Time resumed its normal speed.  She let out a whimper, and looked up at me with those big white eyes glistening in the starlight, crying out in her creaky, weathered voice, "Why did you let me fall?"

My heart broke.  I felt like I had let her down (pun unintended and shamelessly left exactly where it is).  But I knew that if I hadn't controlled her fall, she would have been in a much worse state than merely horizontal and a bit chilled.  I tried to stammer out an explanation but she wouldn't hear it; in her mind I had betrayed her by not protecting her absolutely.

I was able to raise her up again and get her safely into the cab, and I got her home and to her door with no further incident.  But the memory of that moment, and of the utter shock and hurt in her eyes and her voice, has stayed with me.

Today this memory sprung unbeckoned to mind, and it struck me that there's a lesson here.  I'm no stranger to sin, and as much as I do try to walk closely with God each day of my life, sometimes I am on slippery ground and don't realize my danger until it's too late.

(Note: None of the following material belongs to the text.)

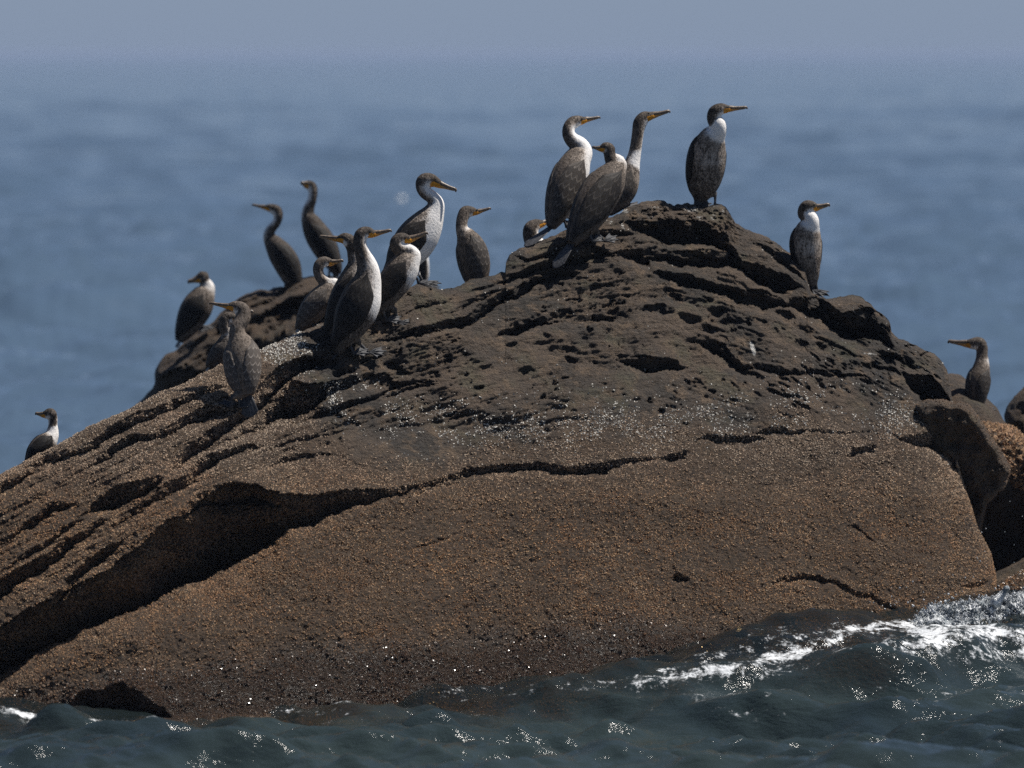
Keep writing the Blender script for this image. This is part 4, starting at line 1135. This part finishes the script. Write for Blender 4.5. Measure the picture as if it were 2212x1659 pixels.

But God is good, and his arms are wrapped around me.  If I am to fall, he's still got me, and he can protect me even in the face of mortal sin.  I can think of many times when my slips into sin have been unnaturally cushioned by grace at the end of the plummet.  And on those occasions, if I were to look up at God and ask, "Why did you let me fall?" I now realize the hurt that must cause him - he has done nothing but protect me, even if I made that more difficult for him by choosing to walk on slippery ground.

Mavis, wherever you are, thank you for being God's instrument in my life.  And I'm sorry for not choosing a better spot to park.